De l’ouverture de la donnée à l’open science
Ce mouvement, qui a commencé à germer en 2003 avec la déclaration de Berlin sur le libre accès à la connaissance, prône en effet la liberté de consultation des bases de données constituées par les chercheurs aux cours de leurs expérimentation ou observations. Il fait bien évidemment lui aussi débat, notamment à cause des questions éthiques ou économiques qu’il soulève, mais il a donné naissance à ce qu’on appelle aujourd’hui l’open science, littéralement la “science ouverte”. Définie comme “la diffusion sans entrave des publications et des données de la recherche” par le Ministère de l'enseignement supérieur, de la recherche et de l’innovation, cette science ouverte propose ainsi une nouvelle façon de contrôler la qualité des productions scientifiques.
En réalité, les scandales ne sont que la partie émergée de l’iceberg. La course à la publication dans laquelle les chercheurs sont entraînés, qu’on résume couramment par le slogan “publish or perish”, est un problème bien plus sournois. L’intensification de l’évaluation des travaux de recherche à travers leurs publications amène régulièrement des scientifiques à falsifier leurs données pour obtenir les résultats idéaux qu’ils auraient potentiellement fait miroiter à leurs financeurs. D’autre part, l’augmentation du nombre de publication qu’elle implique provoque un essoufflement du système de “peer review”, dans lequel les travaux d’un chercheur sont examinés par ses pairs. Des examinateurs qui sont par conséquent sur-sollicités et qui conduisent le modèle actuel face à un mur.
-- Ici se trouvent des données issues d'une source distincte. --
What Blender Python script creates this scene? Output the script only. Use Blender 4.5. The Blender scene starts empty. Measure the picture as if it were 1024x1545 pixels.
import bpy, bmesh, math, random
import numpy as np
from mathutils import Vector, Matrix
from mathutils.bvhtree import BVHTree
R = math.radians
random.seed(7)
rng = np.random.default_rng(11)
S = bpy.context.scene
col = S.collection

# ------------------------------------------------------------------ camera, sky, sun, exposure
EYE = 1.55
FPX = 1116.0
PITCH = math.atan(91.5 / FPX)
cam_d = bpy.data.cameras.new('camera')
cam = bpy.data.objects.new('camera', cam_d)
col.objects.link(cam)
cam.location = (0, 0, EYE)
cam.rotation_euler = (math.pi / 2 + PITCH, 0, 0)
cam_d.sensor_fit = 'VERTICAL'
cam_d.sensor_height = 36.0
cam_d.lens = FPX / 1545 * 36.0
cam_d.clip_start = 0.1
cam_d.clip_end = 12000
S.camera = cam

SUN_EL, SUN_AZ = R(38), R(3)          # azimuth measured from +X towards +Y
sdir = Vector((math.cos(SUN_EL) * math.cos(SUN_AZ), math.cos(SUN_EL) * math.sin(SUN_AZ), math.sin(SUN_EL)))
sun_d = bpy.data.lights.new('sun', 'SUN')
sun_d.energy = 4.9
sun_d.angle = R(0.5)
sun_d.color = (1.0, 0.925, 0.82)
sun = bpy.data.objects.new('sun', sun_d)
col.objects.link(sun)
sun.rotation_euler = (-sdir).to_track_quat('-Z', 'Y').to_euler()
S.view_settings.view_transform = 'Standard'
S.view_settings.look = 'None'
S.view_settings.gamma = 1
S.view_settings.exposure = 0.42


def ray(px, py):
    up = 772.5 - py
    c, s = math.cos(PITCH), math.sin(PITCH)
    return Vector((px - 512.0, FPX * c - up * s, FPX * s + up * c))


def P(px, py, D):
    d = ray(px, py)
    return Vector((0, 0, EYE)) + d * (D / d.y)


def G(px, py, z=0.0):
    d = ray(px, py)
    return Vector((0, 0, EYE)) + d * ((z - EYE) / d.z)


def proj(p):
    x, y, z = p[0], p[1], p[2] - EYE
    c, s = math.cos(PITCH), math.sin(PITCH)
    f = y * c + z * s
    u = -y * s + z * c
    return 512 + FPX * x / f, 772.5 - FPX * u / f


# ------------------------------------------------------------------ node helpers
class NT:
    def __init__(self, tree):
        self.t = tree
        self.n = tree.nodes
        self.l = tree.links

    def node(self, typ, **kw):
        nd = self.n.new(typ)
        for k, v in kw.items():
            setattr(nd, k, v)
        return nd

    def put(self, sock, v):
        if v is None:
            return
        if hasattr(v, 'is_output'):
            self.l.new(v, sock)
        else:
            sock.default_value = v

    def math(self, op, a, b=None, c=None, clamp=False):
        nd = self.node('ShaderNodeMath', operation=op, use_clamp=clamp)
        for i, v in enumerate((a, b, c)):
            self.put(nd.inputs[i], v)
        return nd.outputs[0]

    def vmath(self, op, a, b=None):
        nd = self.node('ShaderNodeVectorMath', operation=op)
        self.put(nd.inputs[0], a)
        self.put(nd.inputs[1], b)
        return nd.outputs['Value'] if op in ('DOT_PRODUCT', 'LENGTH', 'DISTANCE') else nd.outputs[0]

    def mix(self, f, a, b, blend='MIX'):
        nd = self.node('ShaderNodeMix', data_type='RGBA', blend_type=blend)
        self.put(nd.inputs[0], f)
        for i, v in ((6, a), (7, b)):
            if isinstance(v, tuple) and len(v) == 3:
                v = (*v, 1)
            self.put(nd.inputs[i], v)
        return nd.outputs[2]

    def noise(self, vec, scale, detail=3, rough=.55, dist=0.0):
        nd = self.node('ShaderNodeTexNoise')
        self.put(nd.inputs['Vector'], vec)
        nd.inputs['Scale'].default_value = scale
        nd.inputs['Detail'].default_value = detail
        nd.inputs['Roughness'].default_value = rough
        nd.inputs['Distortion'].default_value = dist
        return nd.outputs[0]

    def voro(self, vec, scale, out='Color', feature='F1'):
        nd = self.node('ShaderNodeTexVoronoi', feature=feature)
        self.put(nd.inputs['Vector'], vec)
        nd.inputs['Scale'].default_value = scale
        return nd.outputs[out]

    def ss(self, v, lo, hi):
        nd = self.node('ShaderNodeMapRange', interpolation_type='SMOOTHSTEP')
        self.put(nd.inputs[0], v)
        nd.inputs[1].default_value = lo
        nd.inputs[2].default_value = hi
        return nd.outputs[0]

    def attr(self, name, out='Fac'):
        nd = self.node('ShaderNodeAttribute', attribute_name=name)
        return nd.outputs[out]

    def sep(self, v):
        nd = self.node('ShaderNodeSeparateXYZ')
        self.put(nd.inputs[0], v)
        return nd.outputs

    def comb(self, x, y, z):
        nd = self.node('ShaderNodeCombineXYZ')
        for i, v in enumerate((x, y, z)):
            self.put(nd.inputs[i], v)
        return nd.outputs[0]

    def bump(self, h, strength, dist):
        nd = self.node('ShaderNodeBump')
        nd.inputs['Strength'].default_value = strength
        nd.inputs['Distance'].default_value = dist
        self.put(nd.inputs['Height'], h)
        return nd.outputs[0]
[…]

Des réseaux sociaux anti-fraude
Ce mur, la science ouverte pourrait bien l’abattre. En permettant la consultation par un plus grand nombre de personnes qu’un groupe restreint de reviewers, l’open science décale ainsi la critique des travaux après leur publication, comme c’est le cas de F100Research, qui permet l’évaluation des contenus à travers un système de commentaire public. L’auteur est ensuite encouragé à apporter des modifications à sa publication afin de rectifier les éventuelles erreurs soulevées par ce dispositif d’open peer review. Ainsi, un tel système répond aux critiques des revues scientifiques en open access, qui ont déjà été pointées du doigt par le passé pour avoir laissé passer des canulars dans leurs contenus.
Il faut dire que l’open access a un coût, et que si le lecteur ne paie pas pour lire, alors c’est l’auteur qui doit payé pour être publié. Par conséquent, le risque que les revues soient moins regardantes si l’auteur y met les moyens existe bel et bien. Mais F100Research n’est heureusement pas un cas isolé en matière de critique scientifique. En fait, de nombreux espaces de dialogues se sont ouverts pour mener une “chasse à la fraude”, fonctionnant comme de véritables réseaux sociaux scientifiques. Par exemple, sur des sites comme Retraction Watch, des internautes s’appliquent à recenser les articles qui ont été retirés après leur publication dans des revues, afin d’identifier les auteurs susceptible de frauder régulièrement. Des nouvelles pratiques qui utilisent ainsi l’open access pour reprendre les codes de fonctionnement du web social, au service de la qualité des travaux de recherche.